I – Judaísmo Diaspórico e Judaísmo Israelense 

Afirmar que o judaísmo diaspórico e o judaísmo israelense possuem caraterísticas diferentes é uma constatação empírica, mas também confirma o objetivo declarado da ideologia que criou o Estado de Israel, o sionismo. O sionismo visava “normalizar” o povo judeu, que seria sempre alvo de perseguições antissemitas enquanto fosse um grupo minoritário na diáspora, criando um “homem novo”. Enfatizarei inicialmente, de forma unilateral,as caraterísticas produzidas pelas condições sociais de ser uma minoria ou de ser o grupo dominante.

A formação do judaísmo moderno está associado ao processo de secularização que separou  estado e religião e  permitiu que os judeus   se transformem em cidadãos plenos. Ao mesmo tempo continuaram vivendo em sociedades onde o processo de secularização não eliminou as tradições culturais associadas a religião dominante, que continuou presente tanto na sociabilidade cotidiana como na organização política (o calendário é o exemplo mais óbvio). Ao ser parte integral da sociedade e ao mesmo tempo uma minoria, um cidadão legalmente igual, mas que pode ser estigmatizado e excluído, produziu uma insegurança vital e uma suscetibilidade aguda sobre o futuro e os ventos da história –nacional e internacional. O resultado foi uma  sensibilidade particular, associado à necessidade constante de decifrar o meio ambiente, frente a possibilidade ser tratado como um estranho.

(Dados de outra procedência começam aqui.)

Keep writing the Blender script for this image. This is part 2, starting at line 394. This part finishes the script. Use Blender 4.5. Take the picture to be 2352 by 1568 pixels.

Assim a condição judia diaspórica, nas sociedades modernas, produziu uma psicologia e uma sensibilidade particular que exige aprender a conviver com a dissonância cognitiva, ou seja, manter crenças próprias perante uma maioria com crenças religiosas diferentes. Dissonância cognitiva que limita o processo de disciplinamento da sociedade que Bourdieu denominou de habitus, pelo qual as pessoas interiorizam, e se resignam, às posições sociais que lhe foram assignadas. Não compartilhar as crenças da maioria favorece o questionamento dos códigos e as hierarquias dominantes, alimenta a dúvida, a curiosidade e a procura de novas respostas, atitudes afins com o espírito inovador da vida moderna. Caraterísticas que favoreceram o sucesso social e econômico, que passou a ser igualmente parte da identidade judia contemporânea, tanto na autoimagem como do olhar externo.

No caso do judaísmo israelense, parte da sensibilidade e valores trazidos da diáspora se diluiriam, passando a sobressair os sentimentos e valores impulsionados pelas condições de vida locais. Uma cultura que valoriza o pragmatismo e um certo anti-intelectualismo, e uma visão de mundo que coloca em primeiro lugar a força como estratégia de sobrevivência, acompanhada de uma dessensibilização em relação aos que consideram seus inimigos.

A política do primeiro governo de Israel de transferir vários poderes jurisdicionais à corrente rabínica ortodoxa, negando assim, de fato, o pluralismo do judaísmo como religião, também teve consequências fundamentais para o desenvolvimento do judaísmo em Israel. Ela opôs o secularismo a uma versão do judaísmo construída em oposição aos valores da modernidade, empobrecendo as possibilidades de diálogo entre o judaísmo secular e a rica tradição espiritual do judaísmo religioso moderno.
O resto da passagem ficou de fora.